7.31.2011

end-of-july salad





salad:
kale, romaine, green leaf lettuce, purple and green beans,
snap peas, chives // backyard
sweet yellow pepper, radish // farmer's market
french green lentils

dressing:
yogurt // homemade on friday
honey // from my roommate's parent's property
mustard


i'd love to make you dinner while we bring in august.

7.29.2011

architects

i will pass around a robin's nest. the nine-year-olds are told that they have to look very close, to try to figure out what the bird makes the nest out of. they shout "sticks! grass! mud!" and i ask them how the robin puts the mud into the bottom of the nest. they throw out guesses: tail, feet, beak, wings. then  i will shake my head and tell them to stick their red robin tummies out and we giggle while we smear that mud into the nest.
we'll touch a yellow warbler's nest. it is soft inside, a tiny cocoon, i'll whisper the warbler's secret recipe for the cushioned and delicate lodge: cottonwood seeds and spider's webs.
then we'll run our fingers along the inside of a hollow tree, an abandoned honeybee's nest, brown and waxy. under the hot sun the wax gives off the smell of honey, it is sweet and wild and we all make little mmm sounds while we smell our hands.

robin's nest

paper wasp's nest

cliff swallow's nests

7.20.2011

the buffalo, the grasses,
and the way it used to be




I took a group of new immigrant kids out to the Waterton Park Front yesterday. It was beautiful -- dry, hot, and still, the gale-force winds I had come to associate with the place where prairies meet rockies were calm, the air was holding its breath for a thunderstorm and had paused its usual screaming down the steep mountainsides. We cooled off by running fingerfulls of streamwater through our hot hair.

white evening primrose


The school bus drove around the bison paddock, a small fenced-in area purposed to educate visitors about the ecological hertiage of the landscape. Bison, not too long ago, were a massive driving sustaining force in this land.
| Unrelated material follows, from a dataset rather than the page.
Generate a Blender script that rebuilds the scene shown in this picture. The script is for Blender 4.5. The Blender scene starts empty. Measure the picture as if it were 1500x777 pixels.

The interpretive centre at Head-Smashed-In Buffalo Jump illustrates the story in a cultural context, telling a poignant story of the Blackfoot relationship with the beast, the key force in sustaining their way of life, an entire culture dancing around the preparations and rewards of an epic hunt.

head-smashed-in buffalo jump



 I tried to convey to the twenty five kids, mostly new Canadians from Nepal and Bosnia, that this landscape, one hundred and fifty years ago, was very different, was in constant renewal through the grazing and the running and the wallowing of the buffalo. For laughter and education, I dressed up a ten-year-old boy as rough fescue grass and explained that the root systems of native prairie grasses, rough fescue, june grass, blue gramma grass, spear grass, are dense and deep, holding the soil against the constant blowing of the winds. I talked about responsible grazing practices, the role the buffalo played in keeping the grass healthy, the root systems strong.

roots systems of rough fescue grass -- the grasses on the left are sustainably grazed, dense and hold the soil in place. the grasses on the right illustrate the effects of poorly managed grazing.



I'm so accustomed to the giant cedars of the coast, touching a grandmother tree who was alive when sea cows grazed in the thick kelp and sailboats were frightening and foreign. For me, this conservation of the little plants, the grasses that create and sustain the foundation of this ecosystem, resonates little alarm bells of worry -- to me, the soil is the ocean of the prairies, the grasses move in waves with the wind, the buffalo grazing, a baleen whale, giant, warmblooded migrations, all at once symbol and sustenance, architect of their domain.